In a move that signals tighter regulation of consumer finance in the Philippines, the Securities and Exchange Commission (SEC) has released a draft circular proposing new interest rates caps on small unsecured loans. These measures are designed to clamp down on high-cost lending practices and offer greater protection for borrowers in the digital lending era.

Proposed Rate Caps and Scope
The SEC’s draft memorandum circular targets unsecured, general-purpose loans of up to ₱20,000 with terms of six months or less — an expansion from its 2022 rule that applied only to loans up to ₱10,000 and four months.
Under the proposal:
- The maximum nominal interest rate would be capped at 6% per month (≈0.2% per day).
 - The effective interest rate (EIR), which includes processing, service and other fees, would be capped at 10% per month (≈0.33% per day).
 - Penalties for late payment may be limited to up to 5% per month.
 - A total cost cap will set all fees, interest and penalties at no more than 100% of the principal borrowed.
 
These rules would apply to all new, renewed or restructured loan contracts from December 1, 2025 onwards.
Rationale and Industry Impact
The SEC cited growing concern over borrowers trapped in debt cycles due to high-interest online lending platforms. The regulator emphasized the need to ensure fairness and transparency in lending practices and to protect financially vulnerable consumers.

For licensed lending and financing companies, the stricter regime signals a major adjustment: they must recalibrate pricing models, enhance disclosure standards, and strengthen compliance frameworks.

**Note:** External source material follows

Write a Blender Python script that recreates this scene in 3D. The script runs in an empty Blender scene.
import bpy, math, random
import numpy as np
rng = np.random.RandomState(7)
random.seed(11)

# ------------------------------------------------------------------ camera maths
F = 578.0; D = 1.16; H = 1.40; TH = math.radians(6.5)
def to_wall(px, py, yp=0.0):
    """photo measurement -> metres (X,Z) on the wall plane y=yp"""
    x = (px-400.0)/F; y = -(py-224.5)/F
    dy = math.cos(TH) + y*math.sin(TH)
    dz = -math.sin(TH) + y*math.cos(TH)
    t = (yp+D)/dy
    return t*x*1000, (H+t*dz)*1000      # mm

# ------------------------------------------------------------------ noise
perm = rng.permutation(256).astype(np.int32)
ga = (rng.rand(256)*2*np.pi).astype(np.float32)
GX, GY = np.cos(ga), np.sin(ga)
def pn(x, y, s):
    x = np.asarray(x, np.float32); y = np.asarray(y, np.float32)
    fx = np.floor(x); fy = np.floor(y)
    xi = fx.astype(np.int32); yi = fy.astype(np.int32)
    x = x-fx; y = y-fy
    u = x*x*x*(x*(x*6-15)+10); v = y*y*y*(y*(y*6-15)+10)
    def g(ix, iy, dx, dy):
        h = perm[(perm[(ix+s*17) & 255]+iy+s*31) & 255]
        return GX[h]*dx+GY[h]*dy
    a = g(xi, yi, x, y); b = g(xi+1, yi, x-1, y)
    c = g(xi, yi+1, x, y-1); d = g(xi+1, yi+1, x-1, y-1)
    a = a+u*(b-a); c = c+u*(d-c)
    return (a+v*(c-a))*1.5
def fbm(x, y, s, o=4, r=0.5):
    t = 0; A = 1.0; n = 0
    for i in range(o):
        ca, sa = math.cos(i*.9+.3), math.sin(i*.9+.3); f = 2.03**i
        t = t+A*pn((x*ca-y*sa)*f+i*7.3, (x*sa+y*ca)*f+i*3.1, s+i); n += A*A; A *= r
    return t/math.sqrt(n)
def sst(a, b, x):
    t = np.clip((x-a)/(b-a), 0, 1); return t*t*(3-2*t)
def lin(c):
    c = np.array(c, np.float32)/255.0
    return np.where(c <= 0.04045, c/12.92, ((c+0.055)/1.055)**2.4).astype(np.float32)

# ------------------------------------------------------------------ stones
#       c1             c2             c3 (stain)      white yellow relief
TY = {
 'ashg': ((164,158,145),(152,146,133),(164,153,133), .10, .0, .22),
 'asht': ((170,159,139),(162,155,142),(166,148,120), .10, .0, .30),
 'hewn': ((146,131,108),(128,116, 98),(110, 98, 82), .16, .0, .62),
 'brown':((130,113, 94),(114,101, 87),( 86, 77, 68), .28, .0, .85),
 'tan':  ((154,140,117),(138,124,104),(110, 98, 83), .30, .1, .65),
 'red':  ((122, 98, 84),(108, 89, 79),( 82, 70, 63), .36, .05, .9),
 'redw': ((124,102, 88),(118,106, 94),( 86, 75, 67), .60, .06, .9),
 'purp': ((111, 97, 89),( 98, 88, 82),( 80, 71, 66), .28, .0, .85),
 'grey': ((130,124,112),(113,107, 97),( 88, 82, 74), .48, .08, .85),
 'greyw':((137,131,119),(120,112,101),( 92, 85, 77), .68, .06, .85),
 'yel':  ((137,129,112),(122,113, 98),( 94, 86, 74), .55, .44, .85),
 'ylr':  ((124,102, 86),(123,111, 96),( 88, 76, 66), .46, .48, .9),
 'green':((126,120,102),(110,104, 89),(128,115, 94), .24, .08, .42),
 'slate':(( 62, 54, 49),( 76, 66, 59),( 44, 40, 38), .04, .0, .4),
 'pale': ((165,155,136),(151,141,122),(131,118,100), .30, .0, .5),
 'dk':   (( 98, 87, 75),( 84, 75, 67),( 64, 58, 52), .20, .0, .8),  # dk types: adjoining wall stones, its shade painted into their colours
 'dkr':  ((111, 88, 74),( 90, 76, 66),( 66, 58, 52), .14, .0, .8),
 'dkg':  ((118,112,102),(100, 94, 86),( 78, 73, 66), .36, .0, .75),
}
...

Some lenders may face margin compression or potential exit from the market if they fail to adapt.
On the consumer side, the move could usher in a healthier borrowing environment, where short-term loan rates become more predictable and manageable. The SEC’s intent is to strike a balance between protecting borrowers and sustaining a competitive lending ecosystem.
What This Means for Borrowers and Lenders

For borrowers, especially those relying on small-ticket, high-interest loans, the proposed caps promise lower costs, clearer terms, and greater transparency. Borrowers are encouraged to verify their lenders’ registration status and clarify all fees before taking out loans.
Lenders, meanwhile, will need to:
- Review their loan pricing and fee structures.
 - Clearly disclose effective interest rates and total costs to borrowers.
 - Prepare operational adjustments ahead of the December 2025 implementation.
 
Non-compliance will come with penalties, including fines for first offences and potential license suspension or revocation for repeated violations.
Looking Ahead
The draft circular is currently open for public comment until November 14, 2025, giving all stakeholders — lenders, consumer advocates, and borrowers — an opportunity to weigh in.
Once finalized, the new interest-rate framework is expected to redefine the lending landscape in the Philippines, promoting responsible lending and sustainable credit access.